RandoCirc - Research project

Integrated circuits emit near-Infrared radiations and are sensitive to them. This emission, linked to the nature of semi-conductors, will vary if a transistor is turned on or off. This "photonic channel" can thus be exploited to passively observe the state of a circuit, or to modify it as a laser beam can trigger the passage of a current. Such attacks are used to access the data stored in integrated circuits or to retro-engineer their architecture. Here we propose coating the circuits' substrates with vanadium dioxide-based thin films, a thermochromic material that is transparent at low temperature and reflective at higher temperature, constantly modifying the optical properties of the chip during an attack. The transition temperature of this material, 68 °C, can be tailored by modifying its nanostructure or by doping, and will be adapted to the working temperature of the protected circuits. The doping of the material will rely on Pulsed-Laser Deposition: by alternating different targets, it is possible to precisely control the composition of the produced thin films. In particular, we will exploit GHz and MHz ultrashort pulses bursts to control the excitation of the ablation plume and optimize its contents in terms of plasma and nanoparticles.
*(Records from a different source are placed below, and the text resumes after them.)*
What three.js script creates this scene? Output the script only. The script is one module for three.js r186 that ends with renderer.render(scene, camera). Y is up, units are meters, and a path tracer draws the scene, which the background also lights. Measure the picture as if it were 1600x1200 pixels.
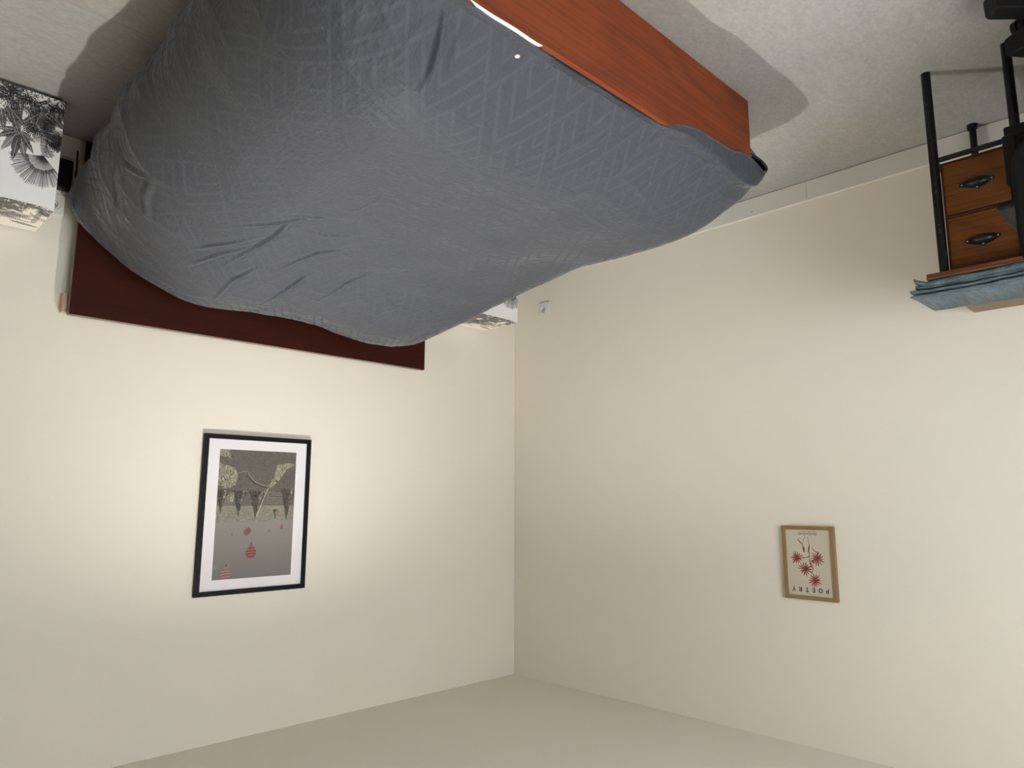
import * as THREE from 'three';
import { RoundedBoxGeometry } from 'three/addons/geometries/RoundedBoxGeometry.js';
import { mergeGeometries } from 'three/addons/utils/BufferGeometryUtils.js';
import { RectAreaLightUniformsLib } from 'three/addons/lights/RectAreaLightUniformsLib.js';

// ------------------------------------------------------------------ renderer, camera, light
const scene = new THREE.Scene();
const renderer = new THREE.WebGLRenderer();
renderer.toneMapping = THREE.LinearToneMapping;
renderer.toneMappingExposure = 1.06;
renderer.shadowMap.enabled = true;
RectAreaLightUniformsLib.init();

// the photograph hangs upside down: the camera is rolled by half a turn
const camera = new THREE.PerspectiveCamera(2 * Math.atan(600 / 1123.9) * 180 / Math.PI, 4 / 3, 0.05, 60);
{
  const yaw = 0.77466, pitch = -0.15963, roll = 0.00222;
  const fw = new THREE.Vector3(-Math.sin(yaw) * Math.cos(pitch), Math.sin(pitch), -Math.cos(yaw) * Math.cos(pitch));
  const rt = new THREE.Vector3().crossVectors(fw, new THREE.Vector3(0, 1, 0)).normalize();
  const up = new THREE.Vector3().crossVectors(rt, fw);
  const r2 = rt.clone().multiplyScalar(Math.cos(roll)).addScaledVector(up, Math.sin(roll));
  const u2 = up.clone().multiplyScalar(Math.cos(roll)).addScaledVector(rt, -Math.sin(roll));
  camera.quaternion.setFromRotationMatrix(new THREE.Matrix4().makeBasis(r2.negate(), u2.negate(), fw.negate()));
  camera.position.set(3.1915, 1.4662, 3.2391);
}
scene.add(camera);

const SKY = 10.8, SPOT = 9.9, CONE = 75;
scene.background = new THREE.Color(0.92, 0.985, 1.04);          // evening sky outside the window behind the camera
scene.backgroundIntensity = SKY;
scene.environmentIntensity = SKY;

const LAMP = new THREE.Vector3(1.72, 2.4, 1.13), LAMP_COLOR = new THREE.Color(1.0, 0.975, 0.93);

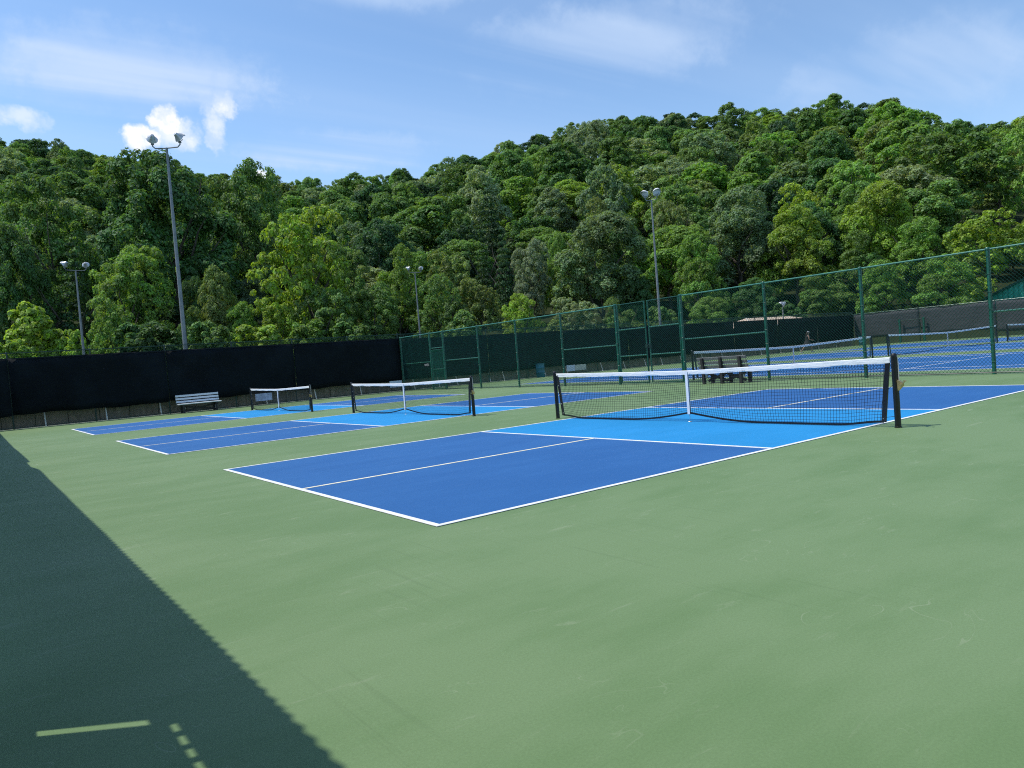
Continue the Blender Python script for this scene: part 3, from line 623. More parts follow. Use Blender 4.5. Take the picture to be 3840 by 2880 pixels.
# ------------------------------------------------------------------ floodlight poles
def light_pole(label, x, y, h, face, spread=.85, s=1.0, one=False, shell='lamp_shell'):
    z0 = max(-.1, terrain(x, y)); p = thing('floodlight_pole', label, 'light pole', (x, y, z0), face, 'floodlight poles'); h -= z0   # local -y faces the courts
    MB().lathe([(.22, 0), (.22, .03), (.125, .035), (.115, 1), (.088, h * .5), (.055, h - .9 * s)], 14).build('pole', 'pole_grey', p, True)
    xs = (-spread, spread) if not one else (0,)
    b = MB(); zb = h - .9 * s
    if not one: b.tube([(-spread, 0, zb + .45 * s), (-spread, 0, zb + .12), (-spread + .12, 0, zb), (0, 0, zb - .02), (spread - .12, 0, zb), (spread, 0, zb + .12), (spread, 0, zb + .45 * s)], .032, 8)
    else: b.tube([(0, 0, zb - .05), (0, 0, zb + .4)], .032, 8)
    b.build('crossarm', 'pole_grey', p, True)
    for k, x_ in enumerate(xs):
        yaw = (.55 if k == 0 else -.5) if not one else .2
        M = (Matrix.Rotation(yaw, 4, 'Z') @ Matrix.Rotation(R_(62), 4, 'X')).to_3x3(); c = Vector((x_, 0, zb + .72 * s))
        fl = MB(); fl.lathe([(0, .46 * s), (.12 * s, .45 * s), (.17 * s, .34 * s), (.21 * s, .26 * s), (.40 * s, .02 * s), (.42 * s, 0), (.40 * s, -.01), (.385 * s, .01)], 18, c, M)
        hd = fl.build('floodlight', shell, p, True)
        gz = MB(); gz.lathe([(.385 * s, .012), (.3 * s, -.03 * s), (.15 * s, -.06 * s), (0, -.07 * s)], 18, c, M); gz.build('lens', 'lamp_glass', hd, True)
        vs = MB(); n = 9
        for j in range(n):
            a = math.pi * (.05 + .9 * j / (n - 1)); q = Vector((math.cos(a) * .42 * s, math.sin(a) * .42 * s, 0)); ext = -.30 * s * math.sin(a)
            vs.v += [tuple(M @ q + c), tuple(M @ (q + Vector((0, 0, ext))) + c)]
        vs.f = [(j * 2, j * 2 + 2, j * 2 + 3, j * 2 + 1) for j in range(n - 1)]; vs.mi = [0] * len(vs.f); vo = vs.build('visor', shell, hd, True); vo.modifiers.new('t', 'SOLIDIFY').thickness = .01
        yk = MB(); yk.tube([M @ Vector((-.24 * s, 0, .22 * s)) + c, c + Vector((-.22 * s, 0, -.2 * s)), (x_, 0, zb + .42 * s), c + Vector((.22 * s, 0, -.2 * s)), M @ Vector((.24 * s, 0, .22 * s)) + c], .02, 6); yk.box(x_ - .06, x_ + .06, -.05, .05, zb + .3 * s, zb + .42 * s); yk.build('yoke', 'pole_grey', hd, True)
    return p
def polar(a, D): return CX + D * math.cos(R_(a)), CY + D * math.sin(R_(a))
light_pole('tallest light pole, left, with two floodlights against the clouds', *polar(77.3, 39.3), 13.4, R_(-35), .66, .62)
light_pole('short light pole at the far left before dark trees', *polar(83.6, 66), 11.4, R_(10), .75, .62)
light_pole('slim light pole before the trees left of the tall green fence corner', *polar(60.4, 80), 12.0, R_(-10), .72, .6)
light_pole('light pole with two white floodlights rising behind the green double gate', *polar(41.85, 58.4), 13.4, R_(120), .46, .75, False, 'white_paint')
light_pole('small single lamp on a thin post above the tan roof', *polar(33.0, 78), 4.75, R_(20), .4, .8, True)

# ------------------------------------------------------------------ buildings beyond the fences
sh = thing('shelter', 'low open shelter with tan roof and white fascia behind the dark windscreen', 'building', (61.0, 38.4, 0))
MB().add([(-5.6, -2.6, 2.55), (5.6, -2.6, 2.75), (4.2, 0, 3.45), (-3.2, 0, 3.45), (-5.6, 2.6, 2.55), (5.6, 2.6, 2.75), (-5.6, -2.6, 2.45), (5.6, -2.6, 2.65), (5.6, 2.6, 2.65), (-5.6, 2.6, 2.45)],
         [(0, 1, 2, 3), (4, 3, 2, 5), (0, 3, 4), (1, 5, 2), (6, 9, 8, 7)]).build('roof', 'roof_tan', sh)
MB().obox((-5.66, -2.62, 2.5), (-3.24, -.02, 3.46), .14, .05).obox((-5.66, -2.65, 2.48), (5.66, -2.65, 2.68), .14, .04).build('fascia', 'white_paint', sh)
for x in (-5.2, 0, 5.2):
    for y in (-2.3, 2.3): MB().bbox(x - .07, x + .07, y - .07, y + .07, -.05, 2.56, .01).build('post', 'wood_brown', sh)
gb = thing('metal_building', 'green metal-sided building with sloping roof edge at the right edge', 'building', (88, 28.2, 0))
L0 = (0, 1.6, -.1); slope = (5.39 - 3.56) / (28.34 - 24.13)
def rz_(y): return 4.1 - y * slope
N_ = 40
for k in range(26):
    y0, y1 = 1.0 - k * .5, 1.0 - (k + 1) * .5 + .02
    ym = -6.0; za, zb = (rz_(y0), rz_(y1)) if y1 >= ym - .02 else (rz_(2 * ym - y0), rz_(2 * ym - y1))
    MB().add([(0, y0, -.1), (0, y1, -.1), (0, y1, zb), (0, y0, za), (-.03, y0 - .12, -.1), (-.03, y0 - .24, -.1), (-.03, y0 - .24, za + (zb - za) * .48), (-.03, y0 - .12, za + (zb - za) * .24)], [(0, 1, 2, 3), (4, 5, 6, 7), (0, 4, 7, 3), (5, 1, 2, 6)]).build('siding_panel', 'siding_green', gb)
MB().obox((-.25, 1.7, rz_(1.7) + .05), (-.25, -6.0, rz_(-6) + .05), .22, .12, (0, 1, 2)).build('rake_board', 'roof_green', gb)
MB().obox((-.25, -6.0, rz_(-6) + .05), (-.25, -13.7, rz_(1.7) + .05), .22, .12, (0, 1, 2)).build('rake_board', 'roof_green', gb)
MB().add([(-.3, 1.8, rz_(1.8) + .12), (-.3, -6, rz_(-6) + .12), (8, -6, rz_(-6) + .12), (8, 1.8, rz_(1.8) + .12), (-.3, -13.8, rz_(1.8) + .12), (8, -13.8, rz_(1.8) + .12)], [(0, 1, 2, 3), (1, 4, 5, 2)]).build('roof', 'roof_green', gb)
MB().box(.05, 7.5, .9, 1.0, -.1, rz_(1.0)).build('side_wall', 'siding_green', gb)

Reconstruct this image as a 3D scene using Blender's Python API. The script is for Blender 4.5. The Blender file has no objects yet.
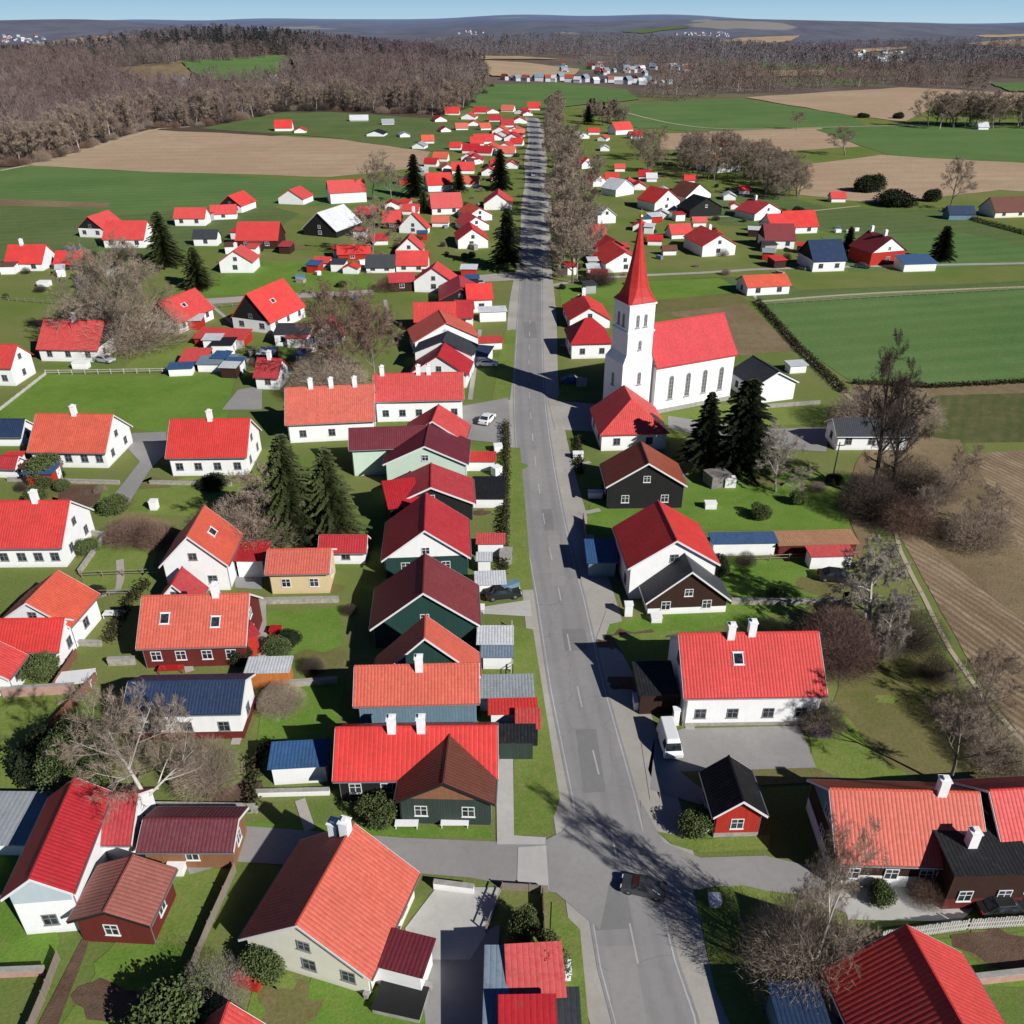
import bpy, bmesh, math, random
import numpy as np
from mathutils import Vector, Matrix
R = math.radians
random.seed(7)
scene = bpy.context.scene
COL = scene.collection
CH, F, P = 60.0, 850.0, R(30)
CP, SP = math.cos(P), math.sin(P)

# ---------------------------------------------------------------- survey: photo bearings -> ground positions
def ray(px, py):
    a = (px-512)/F; b = (512-py)/F
    return Vector((a, CP+b*SP, -SP+b*CP))
def G(px, py, z=0.0):
    d = ray(px, py); t = (z-CH)/d.z
    return Vector((d.x*t, d.y*t, z))
def proj(p):
    x, y, z = p[0], p[1], p[2]-CH
    dep = y*CP - z*SP; up = y*SP + z*CP
    return 512+F*x/dep, 512-F*up/dep
def smooth(a, b, t):
    t = min(1, max(0, (t-a)/(b-a))); return t*t*(3-2*t)
def hgt(x, y):
    if y < 420: return 0.0
    h = 42*math.exp(-((x+400)/240)**2-((y-1350)/400)**2)
    h += 9*math.exp(-((x+120)/150)**2-((y-1150)/300)**2)
    h *= smooth(420, 800, y)
    D = math.hypot(x, y)
    if y > 900:
        h += smooth(900, 1600, y)*(3*math.sin(x*0.006+1)+3*math.sin(y*0.004+x*0.002))
    if D > 2400:
        r = smooth(2400, 7500, D)
        an = x/max(y, 1)
        h += r*(70+24*math.sin(an*6+1.5)+13*math.sin(an*13)+6*math.sin(an*31+2))
        h += smooth(3000, 4200, D)*(1-smooth(4600, 5600, D))*(10+14*math.sin(an*9-0.4))
    if D > 1900:
        an = x/max(y, 1)
        h += 17*smooth(1900, 2600, D)*(1-smooth(2700, 3300, D))*max(0, math.sin(an*8+.9))
        h += 30*smooth(3500, 4300, D)*(1-smooth(4400, 5200, D))*max(0, math.sin(an*6.3-1.1))
    if D > 9000: h -= (D-9000)*0.02
    return h
def GT(px, py, z=0.0):
    d = ray(px, py); 
    if py > 175: return G(px, py, z)
    t = 380.0
    while t < 12000:
        p = Vector((0, 0, CH))+d*t
        if p.z <= hgt(p.x, p.y)+z: 
            return Vector((p.x, p.y, hgt(p.x, p.y)+z))
        t *= 1.004
    p = Vector((0, 0, CH))+d*9000
    return Vector((p.x, p.y, hgt(p.x, p.y)+z))

# ---------------------------------------------------------------- object helpers
def tag(o, label=None, cat=None, group=None, kind=None):
    if label: o['label'] = label
    if cat: o['category'] = cat
    if group: o['group'] = group
    if kind: o['kind'] = kind
    return o
def empty(name, loc, rz, label, cat, group=None):
    o = bpy.data.objects.new(name, None); COL.objects.link(o)
    o.empty_display_size = 0.3
    o.location = loc; o.rotation_euler = (0, 0, rz)
    return tag(o, label, cat, group)
def link(name, me, parent=None, loc=None):
    o = bpy.data.objects.new(name, me); COL.objects.link(o)
    if parent: o.parent = parent
    if loc is not None: o.location = loc
    return o
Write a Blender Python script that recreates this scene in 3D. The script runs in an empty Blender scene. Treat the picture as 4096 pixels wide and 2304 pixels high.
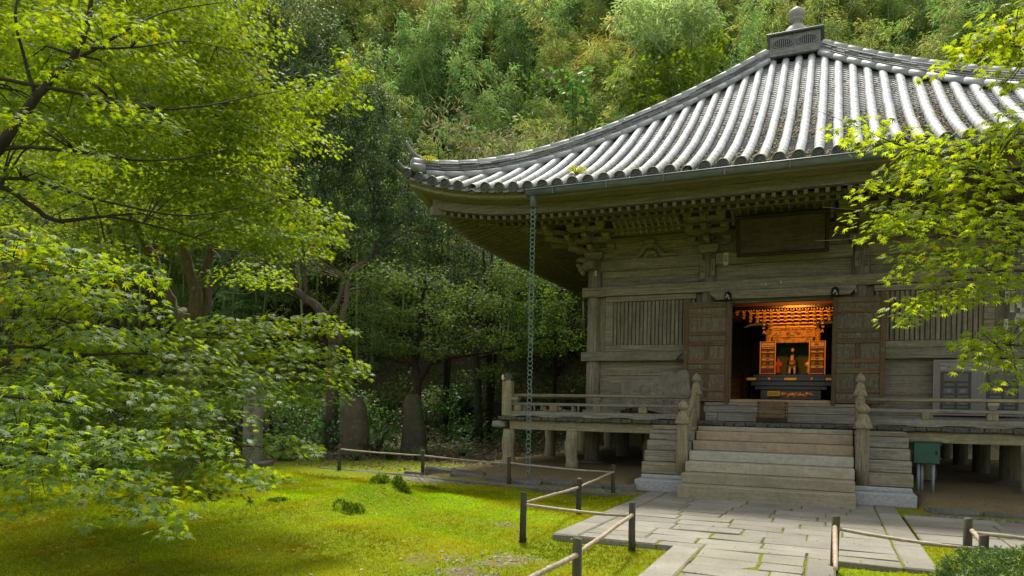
import bpy, math, random
import numpy as np
from mathutils import Vector, Matrix
random.seed(7); RNG = np.random.default_rng(7)
S = bpy.context.scene
COL = S.collection
R = math.radians

# ------------------------------------------------------------------ camera, sky, sun, exposure
YAW = 23.804
cam_d = bpy.data.cameras.new('camera'); cam = bpy.data.objects.new('camera', cam_d); COL.objects.link(cam)
cam_d.sensor_width = 36.0; cam_d.lens = 25.183; cam_d.shift_x = 0.0; cam_d.shift_y = 0.1167
cam_d.clip_start = 0.1; cam_d.clip_end = 500
_y, _r = R(YAW), R(1.14)
_rt = Vector((math.cos(_y), math.sin(_y), 0)); _fw = Vector((-math.sin(_y), math.cos(_y), 0)); _up = Vector((0, 0, 1))
_a = _rt*math.cos(_r) + _up*math.sin(_r); _b = -_rt*math.sin(_r) + _up*math.cos(_r); _c = -_fw
cam.matrix_world = Matrix(((_a.x, _b.x, _c.x, .9505), (_a.y, _b.y, _c.y, -16.178), (_a.z, _b.z, _c.z, 1.4564), (0, 0, 0, 1)))
S.camera = cam

SUN_DIR = Vector((-.45, .89, 0)).normalized(); SUN_EL = R(65)
world = bpy.data.worlds.new('World'); S.world = world; world.use_nodes = True
wt = world.node_tree
sky = wt.nodes.new('ShaderNodeTexSky'); sky.sky_type = 'NISHITA'; sky.sun_disc = False
sky.sun_elevation = SUN_EL; sky.sun_rotation = math.atan2(SUN_DIR.x, SUN_DIR.y)
sky.dust_density = 2.5; sky.air_density = 1.0; sky.ozone_density = 1.0
hz = wt.nodes.new('ShaderNodeHueSaturation'); hz.inputs['Saturation'].default_value = .38      # thin white cloud over the blue
wt.links.new(sky.outputs[0], hz.inputs['Color']); wm = wt.nodes.new('ShaderNodeVectorMath'); wm.operation = 'MULTIPLY'; wm.inputs[1].default_value = (1.04, 1.0, .90)
wt.links.new(hz.outputs[0], wm.inputs[0]); wt.links.new(wm.outputs[0], wt.nodes['Background'].inputs[0])
wt.nodes['Background'].inputs[1].default_value = 0.15
sun_d = bpy.data.lights.new('sun', 'SUN'); sun_d.energy = 2.8; sun_d.angle = R(9.0); sun_d.color = (1.0, .95, .84)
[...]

New laser systems offer numerous programmable controls over laser parameters such as power, pulse compression, etc. making it possible to precisely adapt the laser parameters to every target, which will be really relevant in the case of ultrashort ablation of metallic (vanadium, tungsten, etc.) or dielectric (MgF2, V2O5, etc.) with different absorption. To understand how the laser parameters affect the deposited material, thorough characterizations of its nano- and microstructure will be performed, such as Raman and STEM coupled with EDS and EELS. This will give us access to a wide range of thermally switching material relevant for our applications and many others such as smart windows, radiofrequency devices, thermo-optical switches etc. The requested funding will mainly allow us to buy pulverization targets, access characterization equipments (STEM, Raman, SEM, etc.) and communicate our research results through publication in Open Access peer-reviewed journals and presentations at International Conferences.